◆ WHAT IS REQUIRED
Output the full listing below exactly, without the pictures.

◆ SOURCE EXCERPT
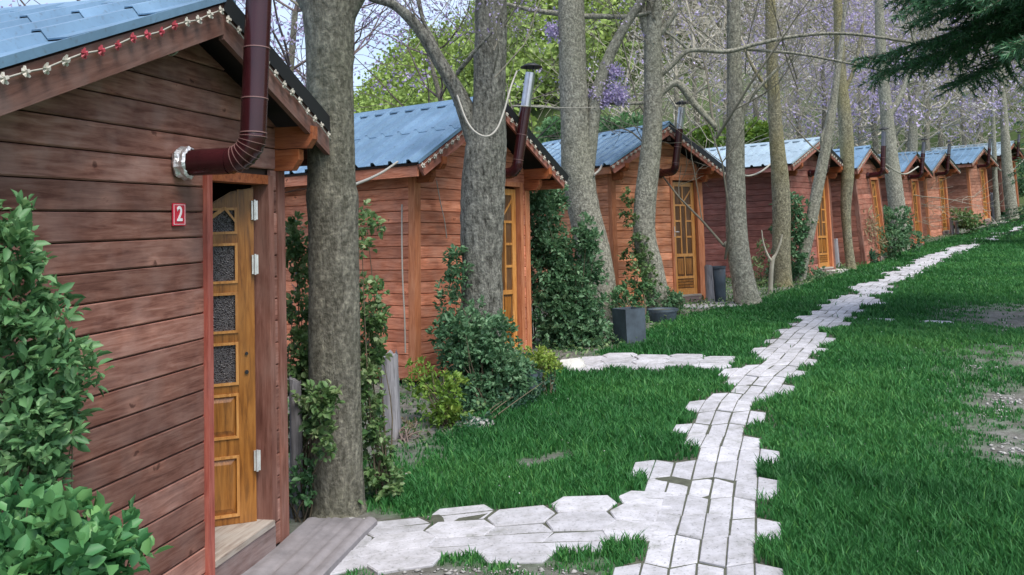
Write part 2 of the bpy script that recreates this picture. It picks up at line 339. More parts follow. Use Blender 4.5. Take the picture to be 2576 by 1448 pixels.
def pavermat():
    m, n, b, o = newmat('pale_concrete_paver')
    mpn, oi = objcoord(n, (1, 1, 1)); x = N(n, 'ShaderNodeTexNoise'); x.inputs['Scale'].default_value = 7; x.inputs['Detail'].default_value = 9; x.inputs['Roughness'].default_value = .7; n.links.new(mpn.outputs[0], x.inputs[0])
    r = ramp(n, [(.26, (.22, .23, .20)), (.42, (.39, .385, .395)), (.56, (.49, .485, .51)), (.72, (.59, .585, .615))]); n.links.new(x.outputs[0], r.inputs[0])
    y = N(n, 'ShaderNodeTexNoise'); y.inputs['Scale'].default_value = 60; y.inputs['Detail'].default_value = 3; n.links.new(mpn.outputs[0], y.inputs[0])
    r2 = ramp(n, [(.28, (.35, .37, .33)), (.42, (1, 1, 1))]); n.links.new(y.outputs[0], r2.inputs[0]); c = mixc(n, .7, r.outputs[0], r2.outputs[0], 'MULTIPLY')
    hv = N(n, 'ShaderNodeHueSaturation'); n.links.new(c, hv.inputs['Color']); mr = N(n, 'ShaderNodeMapRange'); mr.inputs[3].default_value = .85; mr.inputs[4].default_value = 1.1
    n.links.new(oi.outputs['Random'], mr.inputs[0]); n.links.new(mr.outputs[0], hv.inputs['Value']); n.links.new(hv.outputs[0], b.inputs['Base Color'])
    b.inputs['Roughness'].default_value = .85; bump(n, b, x.outputs[0], .5, .004); return m
M_PAVER = pavermat()
M_CONC = plain('grey_concrete', (.215, .20, .205), .85, 0, 5, .3, .006)
M_STONE = plain('grey_stone', (.36, .35, .33), .9, 0, 9, .35, .02)
M_STONEW = plain('pale_stone', (.55, .54, .5), .9, 0, 9, .25, .02)
M_POT = plain('blue_grey_planter', (.06, .08, .10), .6, 0, 6, .4)
M_CABLE = plain('pale_cable', (.38, .36, .31), .6)
M_SIGN = plain('red_enamel', (.55, .02, .05), .35)
M_BULB = plain('cream_flower_bulb', (.50, .47, .40), .4, 0, 60, .2)
M_BULBR = plain('red_flower_bulb', (.42, .06, .08), .4, 0, 60, .2)
M_SOILP = plain('path_bed', (.075, .08, .055), .95, 0, 20, .4, .01)

# ------------------------------------------------------------------ cabins
CAB = {1: ([-1.797, 3.429, -1.525, 1.369, 0.007, -0.008], [2.061, 2.10, 2.68, .24, .504, 3.0, 1.825, 1.248, 1.874]),
       2: ([-1.08, 9.654, -1.302, .938, -.035, -.007], [1.988, 2.0, 2.818, .375, .356, 3.0, 1.876, 1.247, 1.821]),
       3: ([1.503, 14.784, -1.133, .596, -.026, .001], [1.948, 2.069, 2.774, .344, .308, 3.0, 1.888, 1.28, 1.836]),
       4: ([5.539, 19.063, -1.03, .833, -.019, 0], [1.993, 2.114, 2.693, .331, .425, 3.0, 1.919, 1.205, 1.858]),
       5: ([8.133, 22.134, -1.041, .939, .028, .041], [2.006, 2.153, 2.679, .2, .381, 3.0, 1.879, 1.247, 1.858]),
       6: ([11.1, 27.2, -.90, .87, .0, 0], [2.0, 2.1, 2.70, .33, .40, 3.0, 1.88, 1.247, 1.858]),
       7: ([14.034, 32.006, -.673, .817, .025, -.013], [2.004, 2.096, 2.723, .39, .411, 3.0, 1.849, 1.247, 1.858]),
       8: ([16.841, 34.704, -.332, .803, .017, -.005], [1.979, 2.095, 2.688, .318, .496, 3.0, 1.919, 1.247, 1.858]),
       9: ([19.9, 38.3, .10, .80, 0, 0], [2.0, 2.1, 2.70, .33, .42, 3.0, 1.88, 1.247, 1.858])}
LAB = {1: 'nearest cabin, brown planked wall with red number plate and open glazed door',
       2: 'reddish wooden cabin behind the two thickest trunks, with a vine beside its door',
       3: 'bright orange brown wooden cabin third in the row with fretwork door and steel chimney',
       4: 'dark red sided wooden cabin fourth in the row behind the slanting thin trunk',
       5: 'wooden cabin fifth in the row behind pale leafed plant and yellow trunk',
       6: 'wooden cabin sixth in the row, almost hidden behind twin trunks',
       7: 'small far wooden cabin seventh in the row with pale orange posts',
       8: 'small far wooden cabin eighth in the row, near the upper end of the path',
       9: 'farthest wooden cabin at the right edge of the row, mostly hidden by trunks'}
CM = {}
def pose(c):
    x, y, z, yaw, le, l2 = c
    ax = Vector((math.cos(yaw), math.sin(yaw), 0)); ay = Vector((-math.sin(yaw), math.cos(yaw), 0)); az = Vector((0, 0, 1))
    a2 = ax*math.cos(le)+az*math.sin(le); z2 = -ax*math.sin(le)+az*math.cos(le)
    z3 = z2*math.cos(l2)+ay*math.sin(l2); a2.normalize(); y3 = z3.cross(a2).normalized(); z3 = a2.cross(y3)
    return Matrix(((a2.x, y3.x, z3.x, x), (a2.y, y3.y, z3.y, y), (a2.z, y3.z, z3.z, z+CZ), (0, 0, 0, 1)))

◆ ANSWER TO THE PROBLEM
Write part 2 of the bpy script that recreates this picture. It picks up at line 339. More parts follow. Use Blender 4.5. Take the picture to be 2576 by 1448 pixels.
def pavermat():
    m, n, b, o = newmat('pale_concrete_paver')
    mpn, oi = objcoord(n, (1, 1, 1)); x = N(n, 'ShaderNodeTexNoise'); x.inputs['Scale'].default_value = 7; x.inputs['Detail'].default_value = 9; x.inputs['Roughness'].default_value = .7; n.links.new(mpn.outputs[0], x.inputs[0])
    r = ramp(n, [(.26, (.22, .23, .20)), (.42, (.39, .385, .395)), (.56, (.49, .485, .51)), (.72, (.59, .585, .615))]); n.links.new(x.outputs[0], r.inputs[0])
    y = N(n, 'ShaderNodeTexNoise'); y.inputs['Scale'].default_value = 60; y.inputs['Detail'].default_value = 3; n.links.new(mpn.outputs[0], y.inputs[0])
    r2 = ramp(n, [(.28, (.35, .37, .33)), (.42, (1, 1, 1))]); n.links.new(y.outputs[0], r2.inputs[0]); c = mixc(n, .7, r.outputs[0], r2.outputs[0], 'MULTIPLY')
    hv = N(n, 'ShaderNodeHueSaturation'); n.links.new(c, hv.inputs['Color']); mr = N(n, 'ShaderNodeMapRange'); mr.inputs[3].default_value = .85; mr.inputs[4].default_value = 1.1
    n.links.new(oi.outputs['Random'], mr.inputs[0]); n.links.new(mr.outputs[0], hv.inputs['Value']); n.links.new(hv.outputs[0], b.inputs['Base Color'])
    b.inputs['Roughness'].default_value = .85; bump(n, b, x.outputs[0], .5, .004); return m
M_PAVER = pavermat()
M_CONC = plain('grey_concrete', (.215, .20, .205), .85, 0, 5, .3, .006)
M_STONE = plain('grey_stone', (.36, .35, .33), .9, 0, 9, .35, .02)
M_STONEW = plain('pale_stone', (.55, .54, .5), .9, 0, 9, .25, .02)
M_POT = plain('blue_grey_planter', (.06, .08, .10), .6, 0, 6, .4)
M_CABLE = plain('pale_cable', (.38, .36, .31), .6)
M_SIGN = plain('red_enamel', (.55, .02, .05), .35)
M_BULB = plain('cream_flower_bulb', (.50, .47, .40), .4, 0, 60, .2)
M_BULBR = plain('red_flower_bulb', (.42, .06, .08), .4, 0, 60, .2)
M_SOILP = plain('path_bed', (.075, .08, .055), .95, 0, 20, .4, .01)

# ------------------------------------------------------------------ cabins
CAB = {1: ([-1.797, 3.429, -1.525, 1.369, 0.007, -0.008], [2.061, 2.10, 2.68, .24, .504, 3.0, 1.825, 1.248, 1.874]),
       2: ([-1.08, 9.654, -1.302, .938, -.035, -.007], [1.988, 2.0, 2.818, .375, .356, 3.0, 1.876, 1.247, 1.821]),
       3: ([1.503, 14.784, -1.133, .596, -.026, .001], [1.948, 2.069, 2.774, .344, .308, 3.0, 1.888, 1.28, 1.836]),
       4: ([5.539, 19.063, -1.03, .833, -.019, 0], [1.993, 2.114, 2.693, .331, .425, 3.0, 1.919, 1.205, 1.858]),
       5: ([8.133, 22.134, -1.041, .939, .028, .041], [2.006, 2.153, 2.679, .2, .381, 3.0, 1.879, 1.247, 1.858]),
       6: ([11.1, 27.2, -.90, .87, .0, 0], [2.0, 2.1, 2.70, .33, .40, 3.0, 1.88, 1.247, 1.858]),
       7: ([14.034, 32.006, -.673, .817, .025, -.013], [2.004, 2.096, 2.723, .39, .411, 3.0, 1.849, 1.247, 1.858]),
       8: ([16.841, 34.704, -.332, .803, .017, -.005], [1.979, 2.095, 2.688, .318, .496, 3.0, 1.919, 1.247, 1.858]),
       9: ([19.9, 38.3, .10, .80, 0, 0], [2.0, 2.1, 2.70, .33, .42, 3.0, 1.88, 1.247, 1.858])}
LAB = {1: 'nearest cabin, brown planked wall with red number plate and open glazed door',
       2: 'reddish wooden cabin behind the two thickest trunks, with a vine beside its door',
       3: 'bright orange brown wooden cabin third in the row with fretwork door and steel chimney',
       4: 'dark red sided wooden cabin fourth in the row behind the slanting thin trunk',
       5: 'wooden cabin fifth in the row behind pale leafed plant and yellow trunk',
       6: 'wooden cabin sixth in the row, almost hidden behind twin trunks',
       7: 'small far wooden cabin seventh in the row with pale orange posts',
       8: 'small far wooden cabin eighth in the row, near the upper end of the path',
       9: 'farthest wooden cabin at the right edge of the row, mostly hidden by trunks'}
CM = {}
def pose(c):
    x, y, z, yaw, le, l2 = c
    ax = Vector((math.cos(yaw), math.sin(yaw), 0)); ay = Vector((-math.sin(yaw), math.cos(yaw), 0)); az = Vector((0, 0, 1))
    a2 = ax*math.cos(le)+az*math.sin(le); z2 = -ax*math.sin(le)+az*math.cos(le)
    z3 = z2*math.cos(l2)+ay*math.sin(l2); a2.normalize(); y3 = z3.cross(a2).normalized(); z3 = a2.cross(y3)
    return Matrix(((a2.x, y3.x, z3.x, x), (a2.y, y3.y, z3.y, y), (a2.z, y3.z, z3.z, z+CZ), (0, 0, 0, 1)))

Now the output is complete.